Eastern Block countries during the eve of the fall of the Iron Curtain became a very important source of vacuum tubes for electric guitar and PA amplifier use almost overnight. Unfortunately, Eastern Block tube manufacturers – especially in China and Yugoslavia – still have a very steep learning curve to conquer in order to produce vacuum tubes that would equal the reliability and sound quality of American made tubes. It was only during the mid 1990s that Russian made tubes finally equaled their American NOS counterparts and China – and other Eastern European countries – had to wait till the very late 1990s or early 21st Century for their tubes to equal American made ones.

Those of us who don’t have more money than our common sense and/or were born a few years after Neil Armstrong and Buzz Aldrin walked on the Moon. It will be very unlikely that we’ll be using ultra-expensive American NOS versions of the 6L6 beam power tetrode tubes on our 1965 Fender Twin Reverb guitar amp. It is more likely – probably 99.9% - that we’ll be using Russian Edicron 6L6GC tubes if we want for our beloved 1965 Fender Twin to sound its best. Though a Chinese made Golden Dragon 6L6 will provide a little more power if we tweak the power amp circuit so that the cathode resistor voltage readings of the 6L6 tubes will rise to about 35 volts or so with reference to ground.

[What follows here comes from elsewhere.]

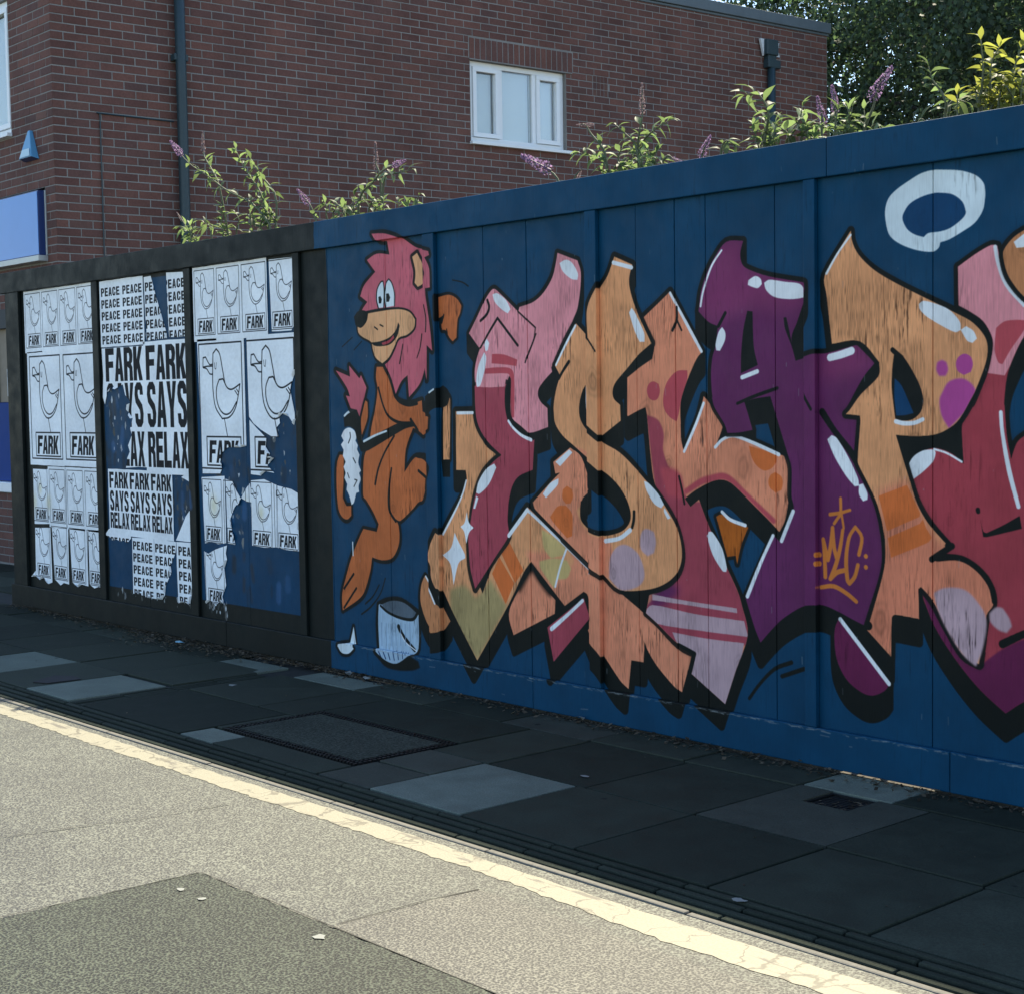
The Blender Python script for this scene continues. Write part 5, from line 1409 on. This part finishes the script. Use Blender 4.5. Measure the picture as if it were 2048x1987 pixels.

So is the 6L6 beam power tetrode tube an all American tube especially when used as the output tubes of an all American guitar amp like the 1965 Fender Twin Reverb? Well, it probably depends on how you define what constitutes being American anyway. Given that the American culture has been further enriched each time Americans indulge in the niceties of newly arrived ethnic groups then yes the 6L6 tube does pass muster as an all American tube. Whether it is made in post-Soviet era Russia or the People’s Republic of China. Especially the Chinese made ones, which fortunately haven’t managed to self-destruct during the Free Tibet concert or the Chinese made 6L6 tubes on guitar amps played in a Jetsun Milarepa fundraising. This tube is as American as apple pie, baseball or just “Rockin’ in the Free World”.